Refugee Olympic Team offers hope, solidarity at Tokyo games

by | Jul 27, 2021 | International, Sports

The Refugee Olympic Team entering the games in Tokyo.

Three members of the Refugee Olympic Team competing at the Tokyo Olympic who are refugees from South Sudan are heading to an Ontario college this fall.

Rose Nathike Likonyen, Paulo Amotun Lokoro and James Nyang Chiengjiek will be attending Sheridan College in Oakville, Ont., under the new athletic stream of the Student Refugee Program. They will be the first student cohort where a post-secondary institution privately sponsors refugees.

All three athletes fled from South Sudan as children and grew up in the Kakuma refugee camp in Kenya, where they still live.

Embed from Getty Images

Sheridan College is working with the United Nations High Commissioner for Refugees, the International Olympic Committee and the World University Service of Canada — a non-profit that manages the Student Refugee Program — to bring the three to Canada safely.

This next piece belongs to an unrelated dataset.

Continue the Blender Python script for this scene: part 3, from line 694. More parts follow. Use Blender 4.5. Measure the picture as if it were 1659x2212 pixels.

The students, however, aren’t the first refugee athletes in Canada. Hamoon Derafshipour, one of the members of the Refugee Olympic Team at the Tokyo Olympic games and lives in Canada with his wife, Samira Malekipour. The 28-year-old, a member of the Refugee Olympic karate team, fled Iran in 2019 for Kitchener, Ont.

The Refugee Team at the Tokyo Olympics is home for those displaced from their birth nations, giving refugees the potential to compete at the games against the world’s best athletes.

Embed from Getty Images

“Today, we welcome you with open arms and offer you a peaceful home. Welcome to our Olympic community,” said IOC president Thomas Bach, speaking at the opening ceremony.

The International Olympic Committee created the Refugee Olympic Committee for the 2016 Rio de Janeiro Olympics to allow athletes to keep competing even if they have been forced to leave their home countries. At the Rio games, 10 athletes competed and are set to include 29 athletes this time in Tokyo.

“These inspiring young people have overcome the immense challenge, forced displacement and significant setbacks to embody the hope and aspirations of the world’s more than 82 million forcibly displaced people on the Olympic stage,” said UN High Commissioner for Refugees Filippo Grandi in a personal message to this year’s team.

Marching under the Olympic flag at the opening ceremony of the Tokyo games, the displaced athletes came from Syria, Republic of the Congo, Democratic Republic of the Congo, South Sudan, Sudan, Eritrea, Venezuela, Iran, Iraq, Afghanistan, and Cameroon.

The athletes trained in 13 host countries, including Canada.

To be selected for the Refugee Team, athletes must be recognized refugees or beneficiaries of international protection according to the United Nations High Commissioner for Refugees (UNHCR) agency, plus have proven high-level competition results in their sport.